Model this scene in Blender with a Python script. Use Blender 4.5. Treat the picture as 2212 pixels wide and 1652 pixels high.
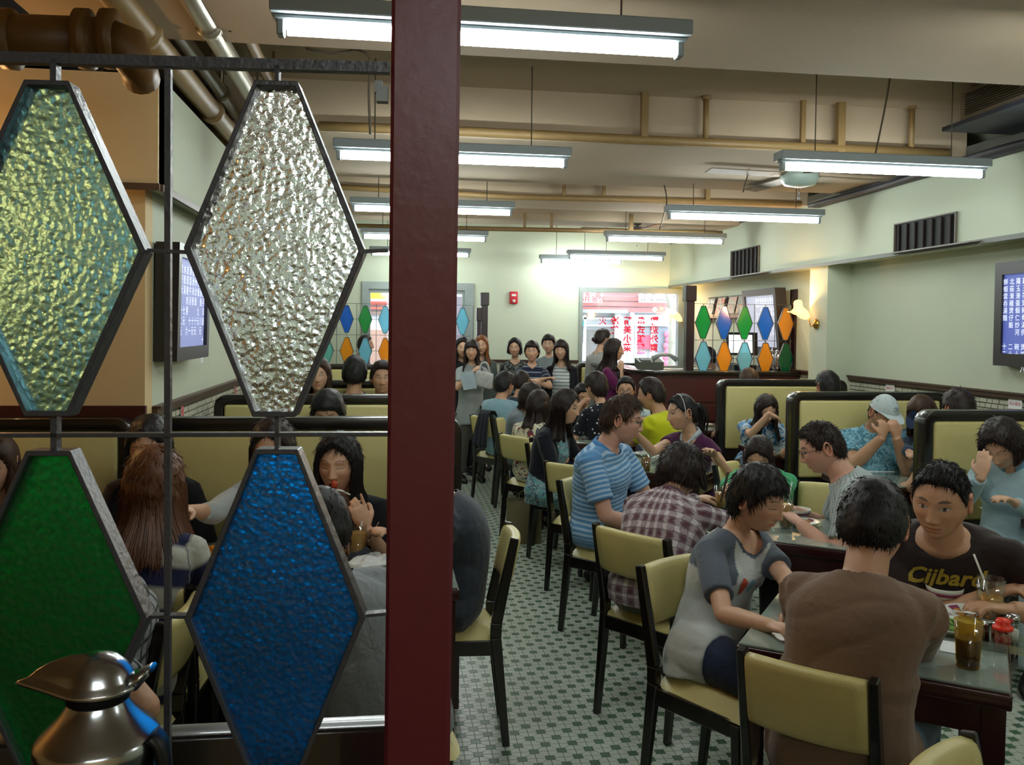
import bpy, bmesh, math, random
import numpy as np
from mathutils import Vector, Matrix
random.seed(7); RNG = np.random.default_rng(7)
for o in list(bpy.data.objects): bpy.data.objects.remove(o)
SC = bpy.context.scene
# ---------------------------------------------------------------- camera
F = 1885.; CX = 1106.; CY = 753.; CAMP = np.array([0, 0, 1.68])
YAW = math.atan(256/F); PIT = math.atan(44/F); ROL = .0123
def _cam():
    cy, sy, cp, sp = math.cos(YAW), math.sin(YAW), math.cos(PIT), math.sin(PIT)
    f = np.array([sy*cp, cy*cp, -sp]); r = np.array([cy, -sy, 0]); u = np.cross(r, f)
    return r*math.cos(ROL)+u*math.sin(ROL), -r*math.sin(ROL)+u*math.cos(ROL), f
CR, CU, CF = _cam()
def ray(px, py): return (px-CX)/F*CR-(py-CY)/F*CU+CF
def PY(px, py, Y): d = ray(px, py); return CAMP+d*Y/d[1]
def PX(px, py, X): d = ray(px, py); return CAMP+d*X/d[0]
def PZ(px, py, Z): d = ray(px, py); return CAMP+d*(Z-CAMP[2])/d[2]
cd = bpy.data.cameras.new('camera'); cam = bpy.data.objects.new('camera', cd); SC.collection.objects.link(cam)
cd.sensor_fit = 'HORIZONTAL'; cd.sensor_width = 36; cd.lens = F/2212*36; cd.shift_y = (CY-826)/2212
cd.clip_start = .05; cd.clip_end = 200
m = Matrix([list(CR), list(CU), list(-CF)]).transposed().to_4x4(); m.translation = Vector(CAMP)
cam.matrix_world = m; SC.camera = cam
# ---------------------------------------------------------------- world, exposure
w = bpy.data.worlds.new('World'); SC.world = w; w.use_nodes = True
bg = w.node_tree.nodes['Background']; bg.inputs[0].default_value = (.86, .93, 1, 1); bg.inputs[1].default_value = WORLD = 3.0
SC.view_settings.view_transform = 'Standard'; SC.view_settings.look = 'None'
SC.view_settings.exposure = 1.1; SC.view_settings.gamma = 1; SC.view_settings.use_curve_mapping = False
TUBE_E = 24.; WARM_E = 60.
SC.cycles.max_bounces = 7; SC.cycles.transparent_max_bounces = 10; SC.cycles.sample_clamp_indirect = 6
SC.cycles.caustics_reflective = False; SC.cycles.caustics_refractive = False
# ---------------------------------------------------------------- helpers
def link(o): SC.collection.objects.link(o); return o
def tag(o, label=None, cat=None, group=None, kind=None):
    for k, v in (('label', label), ('category', cat), ('group', group), ('kind', kind)):
        if v: o[k] = v
    return o
def thing(name, label, cat, loc=(0, 0, 0), group=None, rz=0):
    o = bpy.data.objects.new(name, None); link(o); o.location = tuple(float(a) for a in loc); o.rotation_euler = (0, 0, rz); o.empty_display_size = .1
    return tag(o, label, cat, group)
def mesh(name, V, Fc, mats=None, smooth=False, mi=None):
    me = bpy.data.meshes.new(name); me.from_pydata([tuple(map(float, v)) for v in V], [], Fc)
    for m_ in (mats if isinstance(mats, (list, tuple)) else [mats]):
        if m_: me.materials.append(m_)
    if mi is not None: me.polygons.foreach_set('material_index', mi)
    if smooth: me.polygons.foreach_set('use_smooth', [True]*len(me.polygons))
    me.update(); return me
def parent(o, p):
    """children are built in world coordinates, then re-expressed in their thing's frame"""
    if p is not None:
        o.parent = p
        chain = []; q = p
        while q is not None: chain.append(q); q = q.parent
        M = Matrix.Identity(4)
        for q in reversed(chain): M = M @ Matrix.LocRotScale(q.location, q.rotation_euler, q.scale)
        if o.type == 'MESH' and not o.get('_loc'):
            if M != Matrix.Identity(4): o.data.transform(M.inverted())
    return o
class MB:
    def __init__(s): s.V = []; s.F = []; s.S = []; s.MI = []
    def add(s, V, Fc, smooth=False, mi=0):
        b = len(s.V); s.V += [tuple(map(float, v)) for v in V]; s.F += [tuple(b+i for i in f) for f in Fc]
        s.S += [smooth]*len(Fc); s.MI += [mi]*len(Fc); return s
    def box(s, lo, hi, mi=0):
        x0, y0, z0 = lo; x1, y1, z1 = hi
        return s.add([(x0, y0, z0), (x1, y0, z0), (x1, y1, z0), (x0, y1, z0), (x0, y0, z1), (x1, y0, z1), (x1, y1, z1), (x0, y1, z1)],
              [(0, 3, 2, 1), (4, 5, 6, 7), (0, 1, 5, 4), (1, 2, 6, 5), (2, 3, 7, 6), (3, 0, 4, 7)], mi=mi)
    def obox(s, c, a, b, d, mi=0, top=1.):
        """box about c with half axes a, b, d; top scales the +d end"""
        c, a, b, d = map(np.array, (c, a, b, d)); V = []
        for k, t in ((-1, 1), (1, top)):
            for i, j in ((-1, -1), (1, -1), (1, 1), (-1, 1)): V.append(c+a*i*t+b*j*t+d*k)
        return s.add(V, [(0, 3, 2, 1), (4, 5, 6, 7), (0, 1, 5, 4), (1, 2, 6, 5), (2, 3, 7, 6), (3, 0, 4, 7)], mi=mi)
    def beam(s, p, q, wdt, dep, up=(0, 0, 1), mi=0, w2=None, d2=None):
        p, q = np.array(p, float), np.array(q, float); t = q-p; t /= np.linalg.norm(t)
        a = np.cross(t, up); n = np.linalg.norm(a); a = a/n if n > 1e-4 else np.array([1., 0, 0]); b = np.cross(a, t)
        w2 = wdt if w2 is None else w2; d2 = dep if d2 is None else d2; V = []
        for o_, ww, dd in ((p, wdt, dep), (q, w2, d2)):
            for i, j in ((-1, -1), (1, -1), (1, 1), (-1, 1)): V.append(o_+a*i*ww/2+b*j*dd/2)
        return s.add(V, [(0, 3, 2, 1), (4, 5, 6, 7), (0, 1, 5, 4), (1, 2, 6, 5), (2, 3, 7, 6), (3, 0, 4, 7)], mi=mi)
    def tube(s, pts, rad, n=8, mi=0, smooth=True, side=None):
        """rad: number, list of numbers or list of (a, b); side: vector for the first cross axis"""
        pts = [np.array(p, float) for p in pts]; k = len(pts)
        if not isinstance(rad, (list, tuple)): rad = [rad]*k
        rad = [(r, r) if not isinstance(r, (list, tuple)) else r for r in rad]
        T = [pts[min(i+1, k-1)]-pts[max(i-1, 0)] for i in range(k)]; T = [t/(np.linalg.norm(t)+1e-9) for t in T]
        a = np.array(side if side is not None else ((0, 0, 1) if abs(T[0][2]) < .9 else (1, 0, 0)), float); V = []
        for i in range(k):
            a = a-T[i]*np.dot(a, T[i]); a /= np.linalg.norm(a)+1e-9; b = np.cross(T[i], a)
            for j in range(n):
                th = 2*math.pi*j/n; V.append(pts[i]+a*rad[i][0]*math.cos(th)+b*rad[i][1]*math.sin(th))
        Fc = [(i*n+j, i*n+(j+1) % n, (i+1)*n+(j+1) % n, (i+1)*n+j) for i in range(k-1) for j in range(n)]
        Fc += [tuple(range(n-1, -1, -1)), tuple((k-1)*n+j for j in range(n))]
        return s.add(V, Fc, smooth, mi)
    def lathe(s, prof, c=(0, 0, 0), n=24, mi=0, ax=None, smooth=True):
        c = np.array(c, float); V = []
        A, B, Z = (np.array((1., 0, 0)), np.array((0, 1., 0)), np.array((0, 0, 1.))) if ax is None else ax
        for r, z in prof:
            for j in range(n):
                th = 2*math.pi*j/n; V.append(c+A*r*math.cos(th)+B*r*math.sin(th)+Z*z)
        k = len(prof)
        Fc = [(i*n+j, i*n+(j+1) % n, (i+1)*n+(j+1) % n, (i+1)*n+j) for i in range(k-1) for j in range(n)]
        if prof[0][0] > 1e-5: Fc.append(tuple(range(n-1, -1, -1)))
        if prof[-1][0] > 1e-5: Fc.append(tuple((k-1)*n+j for j in range(n)))
        return s.add(V, Fc, smooth, mi)
    def prism(s, poly, ax, ay, az, o=(0, 0, 0), mi=0, smooth=False):
        """extrude polygon (x,y) by vector az"""
        o, ax, ay, az = map(lambda v: np.array(v, float), (o, ax, ay, az)); n = len(poly)
        V = [o+ax*x+ay*y for x, y in poly]+[o+ax*x+ay*y+az for x, y in poly]
        Fc = [tuple(range(n-1, -1, -1)), tuple(range(n, 2*n))]+[(i, (i+1) % n, n+(i+1) % n, n+i) for i in range(n)]
        return s.add(V, Fc, smooth, mi)
    def sph(s, c, r, n=12, mi=0, ax=None):
        r = (r, r, r) if not isinstance(r, (list, tuple)) else r; V = []; h = n//2
        A = np.eye(3) if ax is None else np.array(ax)
        for i in range(h+1):
            ph = math.pi*i/h
            for j in range(n):
                th = 2*math.pi*j/n
                V.append(np.array(c)+A[0]*r[0]*math.sin(ph)*math.cos(th)+A[1]*r[1]*math.sin(ph)*math.sin(th)+A[2]*r[2]*-math.cos(ph))
        return s.add(V, [(i*n+j, i*n+(j+1) % n, (i+1)*n+(j+1) % n, (i+1)*n+j) for i in range(h) for j in range(n)], True, mi)
    def build(s, name, mats, p=None, bevel=0, seg=2, subsurf=0):
        me = mesh(name, s.V, s.F, mats, mi=s.MI if any(s.MI) else None); me.polygons.foreach_set('use_smooth', s.S)
        if bevel:
            bm = bmesh.new(); bm.from_mesh(me)
            bmesh.ops.bevel(bm, geom=list(bm.edges), offset=bevel, segments=seg, affect='EDGES', profile=.5, clamp_overlap=True)
            bm.to_mesh(me); bm.free()
            if seg > 1: me.polygons.foreach_set('use_smooth', [True]*len(me.polygons))
        o = link(bpy.data.objects.new(name, me))
        return parent(o, p)
def struct(name, mb, mats, p=None, **k): return tag(mb.build(name, mats, p, **k), kind='structure')
def copy_tree(o, p=None):
    c = o.copy(); link(c); c.parent = p
    for ch in list(o.children): copy_tree(ch, c)
    return c
def unit(v): v = np.array(v, float); return v/(np.linalg.norm(v)+1e-12)
def sst(a, b, x): t = np.clip((x-a)/(b-a), 0, 1); return t*t*(3-2*t)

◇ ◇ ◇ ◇

WHAT IS ASKED -
Pick out all lines from the data above in which the word "with" appears.

RESPONSE BELOW -
Model this scene in Blender with a Python script. Use Blender 4.5. Treat the picture as 2212 pixels wide and 1652 pixels high.
        """box about c with half axes a, b, d; top scales the +d end"""